What to produce: Only the lines from the line containing "Recreate this scene" through the line containing "SC.camera = cam" should be reproduced, please, with no pictures.

Records provided:

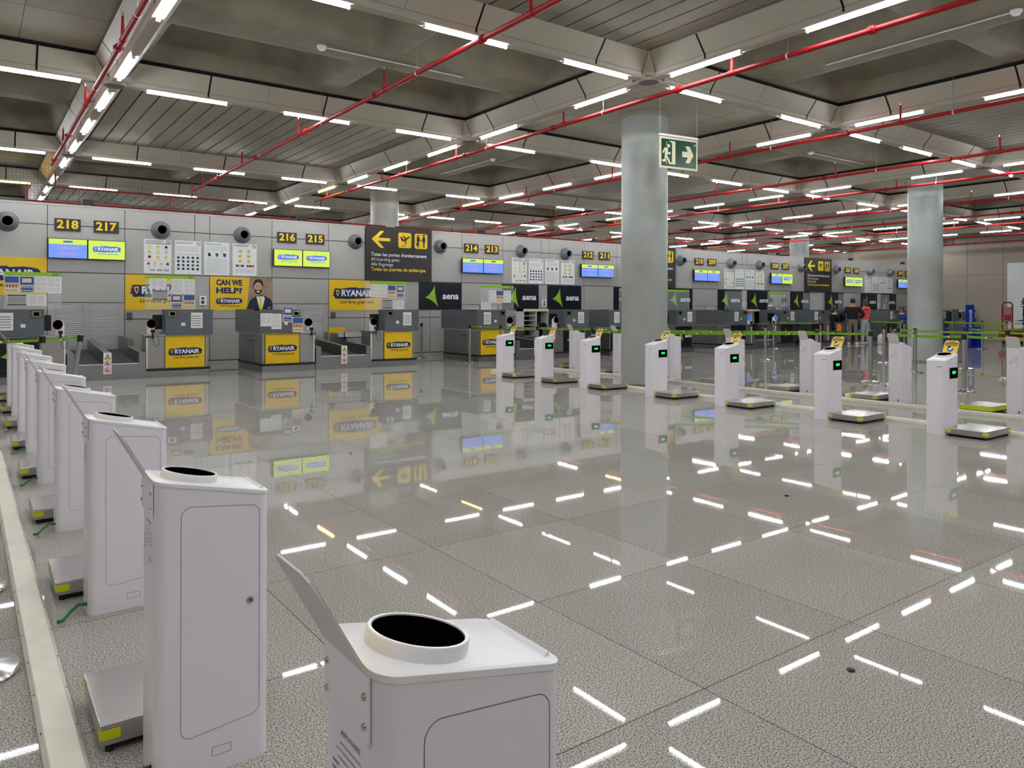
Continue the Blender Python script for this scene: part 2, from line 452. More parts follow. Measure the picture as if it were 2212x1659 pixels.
# ------------------------------------------------------------------ red sprinkler pipes
PX = [1.47, 4.92, 8.36, 12.9, 16.9, 19.8, 24.2, 27.9, 31.3, 35.7, 39.4]
def pipe(x, n):
    y0, y1 = .5, (19.6 if x < 3 else 21.6 if x < 10 else 29)
    t = empty('sprinkler_pipe', (x, 0, 4.7)); tag(t, 'red sprinkler pipe running lengthwise, %s from the left under the ceiling' % ORD[n], 'pipe', 'lengthwise sprinkler pipes')
    b = MB(); b.cyl((0, y0, 0), (0, y1, 0), .034, .034, RED, 14)
    b.build('tube', t, smooth=True)
    y = y0+1.1
    while y < y1:
        c = MB(); c.cyl((0, y-.035, 0), (0, y+.035, 0), .052, .052, RED, 14); c.box(-.06, .06, y-.012, y+.012, -.02, .02, RED)
        y += 2.9
        c.build('coupling', t, smooth=True)
    y = y0+2.4
    while y < y1-.5:
        s = MB(); s.cyl((0, y, 0), (0, y, .3), .024, .015, RED, 8); s.cyl((0, y-.05, 0), (0, y+.05, 0), .042, .042, RED, 12); s.cyl((0, y, .3), (0, y, .34), .007, .016, CHROME, 8)
        s.build('sprinkler', t, smooth=True)
        y += 3.55
    y = y0+1.7
    while y < y1: hg = MB(); hg.cyl((0, y, .0), (0, y, .6), .004, .004, GREYINK, 6); hg.cyl((0, y-.01, 0), (0, y+.01, 0), .036, .036, WHITE2, 12); y += 3.4; hg.build('hanger', t)
for n, x in enumerate(PX): pipe(x, n)
def xpipe(y, z, x0, x1, label):
    b = MB(); b.cyl((x0, y, z), (x1, y, z), .022, .022, RED, 10)
    x = x0
    while x <= x1+.01: b.cyl((x, y, z), (x, y, z+.4), .02, .02, RED, 8); x += 3.2
    tag(b.build('sprinkler_pipe', smooth=True), label, 'pipe')
xpipe(21.4, 4.08, 1.1, 22, 'long red pipe running crosswise just above the back wall')
xpipe(21.7, 4.5, 1.7, 6.6, 'short red crosswise pipe behind the netting over desks 218 to 216')

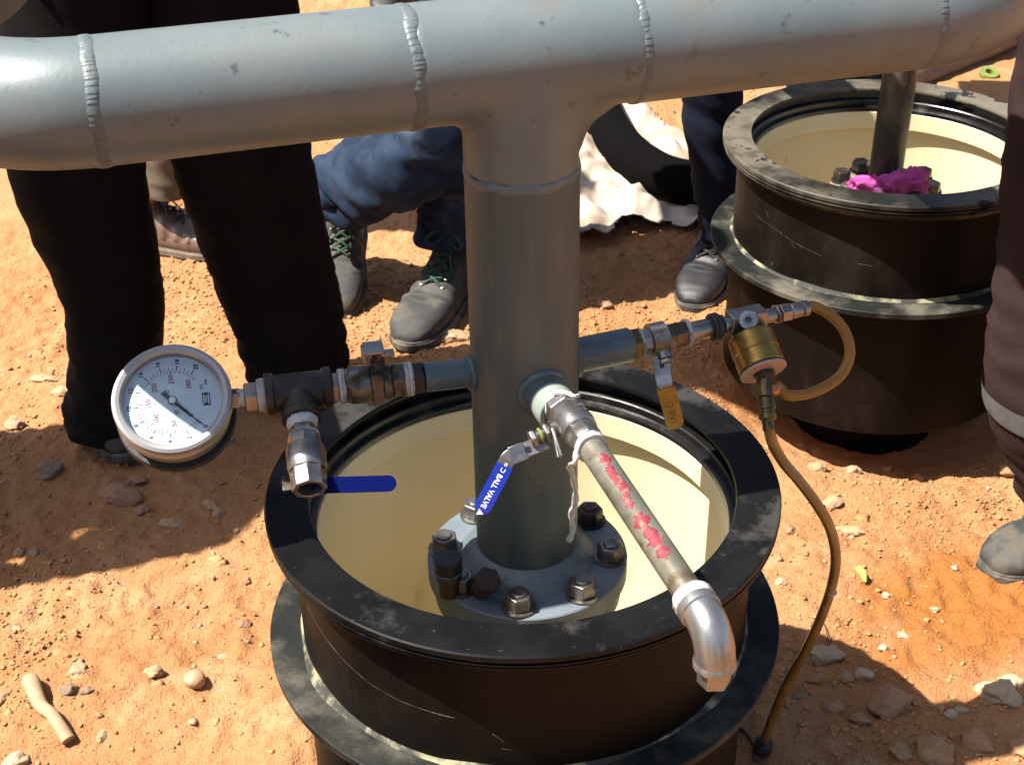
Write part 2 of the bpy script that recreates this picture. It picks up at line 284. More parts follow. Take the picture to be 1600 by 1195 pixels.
def text_mesh(s, size, org, X, Y, N, lift, bold=0.0, align='CENTER'):
    cu = bpy.data.curves.new('t', 'FONT'); cu.body = s; cu.size = size; cu.align_x = align; cu.align_y = 'CENTER'; cu.offset = bold; cu.resolution_u = 2
    o = bpy.data.objects.new('t', cu); COL.objects.link(o); dg = bpy.context.evaluated_depsgraph_get(); dg.update()
    me = bpy.data.meshes.new_from_object(o.evaluated_get(dg)); bpy.data.objects.remove(o)
    vs = [V(org) + X * v.co.x + Y * v.co.y + N * lift for v in me.vertices]; fs = [tuple(p.vertices) for p in me.polygons]
    bpy.data.meshes.remove(me); return vs, fs
def dirs(deg):
    a = math.radians(deg); return V((math.cos(a), math.sin(a), 0)), V((math.sin(a), -math.cos(a), 0))
Z = V((0, 0, 1))

# ------------------------------------------------------------------ ground
def vnoise(x, y, seed):
    xi = np.floor(x).astype(np.int64); yi = np.floor(y).astype(np.int64); fx = x - xi; fy = y - yi
    fx = fx * fx * (3 - 2 * fx); fy = fy * fy * (3 - 2 * fy)
    def h(a, b):
        n_ = (a * 374761393 + b * 668265263 + seed * 1442695041) & 0xffffffff
        n_ = ((n_ ^ (n_ >> 13)) * 1274126177) & 0xffffffff
        return ((n_ ^ (n_ >> 16)) & 0xffff) / 65535.0
    return (h(xi, yi) * (1 - fx) + h(xi + 1, yi) * fx) * (1 - fy) + (h(xi, yi + 1) * (1 - fx) + h(xi + 1, yi + 1) * fx) * fy
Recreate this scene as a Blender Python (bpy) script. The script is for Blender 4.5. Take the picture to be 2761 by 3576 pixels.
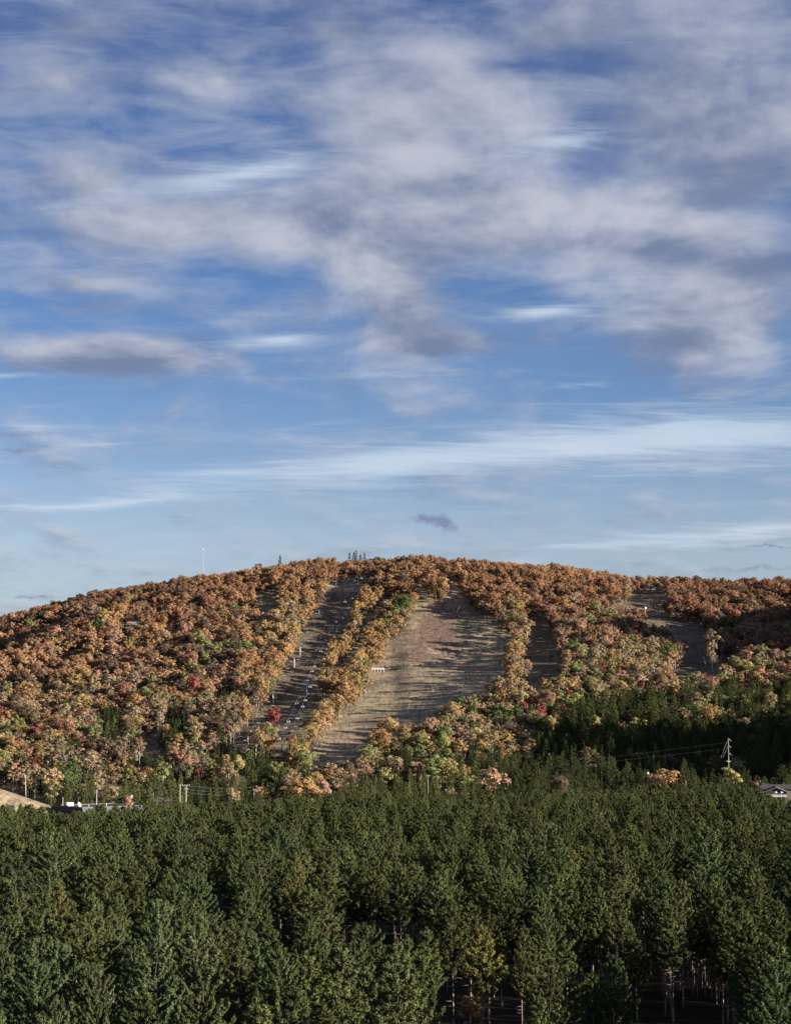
import bpy, math, random
import numpy as np
from mathutils import Vector, Matrix

for o in list(bpy.data.objects):
    bpy.data.objects.remove(o)
SC = bpy.context.scene
COL = SC.collection

# ------------------------------------------------------------------ camera
PW, PH, FOC, HOR = 2761.0, 3576.0, 6957.0, 2480.0       # photo size, focal length and horizon row in its pixels
PITCH = math.atan((HOR - PH / 2) / FOC)
cam_d = bpy.data.cameras.new("camera")
cam_d.sensor_fit = 'VERTICAL'
cam_d.sensor_height = 36.0
cam_d.lens = 36.0 * FOC / PH
cam_d.clip_start = 0.5
cam_d.clip_end = 40000
cam = bpy.data.objects.new("camera", cam_d)
COL.objects.link(cam)
cam.location = (0, 0, 0)
cam.rotation_euler = (math.pi / 2 + PITCH, 0, 0)
SC.camera = cam

SUN_AZ, SUN_EL = math.radians(110), math.radians(12.4)   # clockwise from +Y (view direction), height
sdir = Vector((math.sin(SUN_AZ) * math.cos(SUN_EL), math.cos(SUN_AZ) * math.cos(SUN_EL), math.sin(SUN_EL)))
sun_d = bpy.data.lights.new("sun", 'SUN')
sun_d.energy = 5.0
sun_d.angle = math.radians(0.5)
sun_d.color = (1.0, 0.90, 0.76)
sun = bpy.data.objects.new("sun", sun_d)
COL.objects.link(sun)
sun.rotation_euler = sdir.to_track_quat('Z', 'Y').to_euler()
sun.location = (300, -200, 200)

SC.view_settings.view_transform = 'Standard'
SC.view_settings.look = 'None'
SC.view_settings.exposure = 1.6
SC.view_settings.gamma = 1.0
SC.cycles.max_bounces = 4
SC.cycles.diffuse_bounces = 2
SC.cycles.transmission_bounces = 2


def ray(px, py):
    """slope of the sight line through a photo pixel: x/y and z/y"""
    h = np.asarray(px, float) - PW / 2
    v = PH / 2 - np.asarray(py, float)
    dy = math.cos(PITCH) * FOC - math.sin(PITCH) * v
    dz = math.sin(PITCH) * FOC + math.cos(PITCH) * v
    return h / dy, dz / dy


def proj(x, y, z):
    cy = math.cos(PITCH) * y + math.sin(PITCH) * z
    cz = -math.sin(PITCH) * y + math.cos(PITCH) * z
    return PW / 2 + FOC * x / cy, PH / 2 - FOC * cz / cy


# ------------------------------------------------------------------ sky (world)
world = bpy.data.worlds.new("World")
SC.world = world
world.use_nodes = True
NT = world.node_tree
NT.nodes.clear()


def N(tree, typ, **kw):
    n = tree.nodes.new(typ)
    for k, v in kw.items():
        setattr(n, k, v)
    return n


def LK(tree, a, b):
    tree.links.new(a, b)


def M(tree, op, a, b=None, c=None, clamp=False):
    n = tree.nodes.new('ShaderNodeMath')
    n.operation = op
    n.use_clamp = clamp
    for i, v in enumerate((a, b, c)):
        if v is None:
            continue
        if isinstance(v, (int, float)):
            n.inputs[i].default_value = v
        else:
            tree.links.new(v, n.inputs[i])
    return n.outputs[0]


def MR(tree, v, a, b, c=0.0, d=1.0, smooth=True):
    n = tree.nodes.new('ShaderNodeMapRange')
    n.interpolation_type = 'SMOOTHSTEP' if smooth else 'LINEAR'
    tree.links.new(v, n.inputs[0])
    for i, x in enumerate((a, b, c, d)):
        n.inputs[i + 1].default_value = x
    return n.outputs[0]


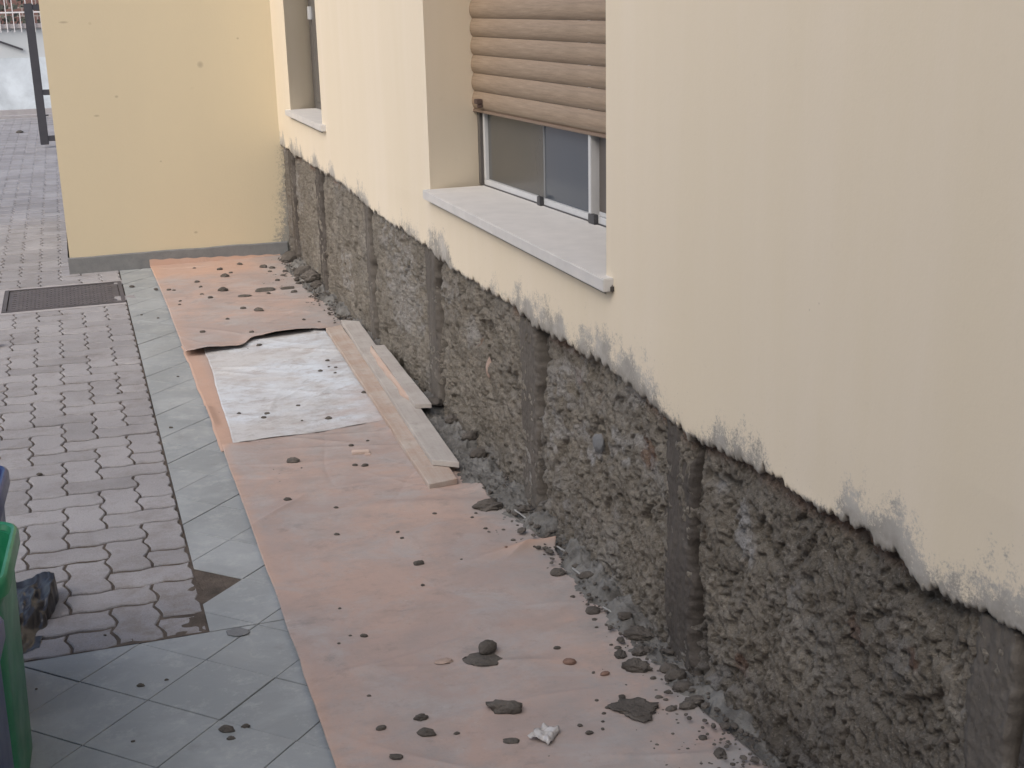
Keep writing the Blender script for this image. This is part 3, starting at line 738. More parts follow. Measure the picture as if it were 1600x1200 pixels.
# ------------------------------------------------------------------ boards
def board(label,pn,pf,w0,w1,z0n,z0f,th,mat,tip=0,tip_far=0,seed=0,chip=None):
    """pn,pf: near and far centre points, widths, bottom heights"""
    pn,pf=np.array(pn),np.array(pf); L=np.linalg.norm(pf-pn); dr=(pf-pn)/L; sd=np.array([dr[1],-dr[0]])
    n=26; bm=bmesh.new(); rows=[]
    for i in range(n+1):
        t=i/n; c=pn+(pf-pn)*t; wd=w0+(w1-w0)*t; z=z0n+(z0f-z0n)*t
        a=float((vn(t*14,0.5,seed)-.5)*.004); b=float((vn(t*14,7.5,seed+1)-.5)*.004)
        l=c-sd*(wd/2+a); r=c+sd*(wd/2+b)
        if chip and t<chip: l=l+sd*0
        ee=0
        if i==0: l2=l+dr*tip*0; r2=r+dr*tip
        elif i==n: l2=l+dr*0; r2=r-dr*tip_far
        else: l2,r2=l,r
        row=[bm.verts.new((p[0],p[1],zz)) for p,zz in ((l2,z),(r2,z),(r2,z+th),(l2,z+th))]
        rows.append(row)
    for i in range(n):
        for j in range(4): bm.faces.new([rows[i][j],rows[i+1][j],rows[i+1][(j+1)%4],rows[i][(j+1)%4]])
    bm.faces.new(rows[0]); bm.faces.new(rows[n][::-1])
    bmesh.ops.recalc_face_normals(bm,faces=bm.faces[:])
    sharp=[e for e in bm.edges if len(e.link_faces)==2 and e.calc_face_angle(0)>.9]
    bmesh.ops.bevel(bm,geom=sharp,offset=.0016,segments=1,affect='EDGES')
    c3=Vector((float(pn[0]+pf[0])/2,float(pn[1]+pf[1])/2,z0n)); ang=math.atan2(dr[0],dr[1])
    bmesh.ops.translate(bm,verts=bm.verts[:],vec=-c3); bmesh.ops.rotate(bm,verts=bm.verts[:],cent=(0,0,0),matrix=Matrix.Rotation(ang,3,'Z'))
    me=bpy.data.meshes.new('wood_board'); bm.to_mesh(me); bm.free(); me.materials.append(mat)
    o=link('wood_board',me,None,None,c3); o.rotation_euler=(0,0,-ang)
    tag(o,label,'wooden board','boards lying along the stripped wall'); return o
b1=board('lowest board, reddish and split at its near end, lying directly on the brown paper',(-.192,3.745),(-.118,5.90),.100,.074,.013,.015,.019,MAT['wood1'],tip=.02,tip_far=-.03,seed=301)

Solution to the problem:
Recreate this scene as a Blender Python (bpy) script. The script is for Blender 4.5. Take the picture to be 2761 by 3576 pixels.
import bpy, math, random
import numpy as np
from mathutils import Vector, Matrix

for o in list(bpy.data.objects):
    bpy.data.objects.remove(o)
SC = bpy.context.scene
COL = SC.collection

# ------------------------------------------------------------------ camera
PW, PH, FOC, HOR = 2761.0, 3576.0, 6957.0, 2480.0       # photo size, focal length and horizon row in its pixels
PITCH = math.atan((HOR - PH / 2) / FOC)
cam_d = bpy.data.cameras.new("camera")
cam_d.sensor_fit = 'VERTICAL'
cam_d.sensor_height = 36.0
cam_d.lens = 36.0 * FOC / PH
cam_d.clip_start = 0.5
cam_d.clip_end = 40000
cam = bpy.data.objects.new("camera", cam_d)
COL.objects.link(cam)
cam.location = (0, 0, 0)
cam.rotation_euler = (math.pi / 2 + PITCH, 0, 0)
SC.camera = cam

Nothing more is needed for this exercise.